Francis held two press conferences while aloft: the first lasted 26 minutes as we left Cuba, the second nearly an hour as we headed back to Rome. Opportunities to question him directly are extremely rare, which is why reporters on board decide as a group who gets to ask a question. The questions came in Spanish, Italian, French and English; Francis answered in Spanish and Italian. When TIME’s turn came, I asked him what surprised him most about his visit. He said he found the welcomes in Washington, New York City and Philadelphia all very warm and all very different.

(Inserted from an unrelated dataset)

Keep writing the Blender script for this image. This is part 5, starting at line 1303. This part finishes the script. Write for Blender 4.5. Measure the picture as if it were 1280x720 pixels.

It was a trip of divisions–of wealth, language, power, spirituality–and of a Pope attempting to bridge them. In late October, he visits Africa for the first time–Kenya, Uganda and the Central African Republic. The trip will go to the heart of the future of the Catholic Church demographically and spiritually. And if his journey to America was any guide, it will be a voyage of discovery.

What you said about …

The papal visit The Oct. 5 cover story on Pope Francis’ first trip to the U.S., by Nancy Gibbs and Elizabeth Dias, was welcomed by the Pontiff’s fans. “If there is a God, and most of us would hope that this be the case, he is masquerading as a man called Pope Francis,” wrote Ralph Barkey of Lincoln, Calif., adding that one doesn’t have to be Catholic–Barkey is Episcopalian–to appreciate the way the Pope speaks to all human beings. Others, however, questioned whether the story inflated the importance of the papal visit. Among them: Gregg Gillespie of St. Paul, Minn., who called the press coverage surrounding the visit “gushing” and “excessive.”

The “War on Reason” Kareem Abdul-Jabbar’s column about people who resist confronting ideas they don’t like “should be required reading for high school students and members of Congress,” wrote Dorothy Heinlen of Dundee, Mich. Former teacher Nancy Johnson-Farris of Marion, Ill., added that critical thinking is “painfully absent in today’s classrooms.” But Deborah Hutchings of Walpole, N.H., wrote that Abdul-Jabbar was wrong to blame only conservatives: “Liberals are leading the attack as well.”